Social Media and the Workplace - Out of Hours Conduct

LG Leader June 2018

Social media now regularly features in many employment law cases, often because of dispute over how far an employer may regulate the out-of-hours conduct of their employees.

The leading case dealing with out-of-hours conduct is Rose v Telstra Corporation Ltd (unreported, AIRC, Ross VP, 4 December 1998) which held that:

“It is clear that in certain circumstances an employee’s employment may be validly terminated because of out of hours conduct. But such circumstances are limited:

  •  the conduct must be such that, viewed objectively, it is likely to cause serious damage to the relationship between the employer and employee; or
  •  the conduct damages the employer’s interests; or
  •  the conduct is incompatible with the employee’s duty as an employee.”

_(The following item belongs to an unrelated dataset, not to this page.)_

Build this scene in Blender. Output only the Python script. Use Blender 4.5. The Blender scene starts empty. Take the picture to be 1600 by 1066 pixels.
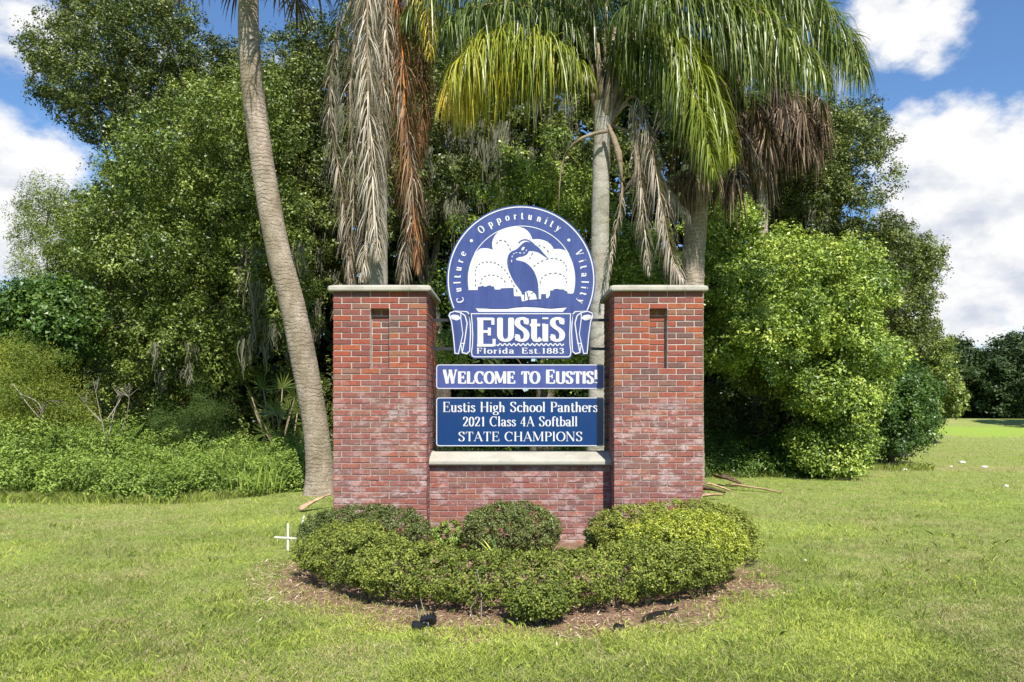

 The recent case of Banerji v Comcare (Compensation) [2018] AATA 892 has forced additional considerations into this test when considering social media.

Ms Banerji was employed with the Department of Immigration and Citizenship when her employment was terminated on the basis that she had breached the Australian Public Service Code of Conduct. The conduct relied upon by the Department as the basis for the breach was Ms Banerji’s use of a Twitter account to post tweets which were highly critical of the then Government, the then Minister, certain policies of the Department and the Department’s Communications Manager.

Ms Banerji’s tweets were originally anonymous, but her identity was revealed and complaints were made about her conduct. Ms Banerji first sought, unsuccessfully, to seek an injunction preventing her termination. Later, after her termination for breach of the Code of Conduct, she brought proceedings for relief relating to the termination. The proceedings were later settled in confidence.

Ms Banerji later lodged a claim for worker’s compensation for post-traumatic stress disorder arising from the termination. This claim was initially rejected, and review of the decision was sought by the AAT.

The Tribunal had to decide whether the act of termination was reasonable administrative action. Ultimately, it found that the Code of Conduct seriously impinged the implied constitutional freedom of political communication, and therefore the act of termination in reliance on this Code was unlawful and cannot be reasonable administrative action.

What does this mean for councils?

Employees of councils are often in similarly sensitive political positions as that occupied by Ms Banerji. It is essential that Council has a considered, clear policy on social media, both work-related social media, and personal social media so far as it impinges on the council’s interests. However, a policy which trespasses on the implied freedom of political communication may be held to be unlawful, and action taken in reliance on such a policy may accordingly also be unlawful.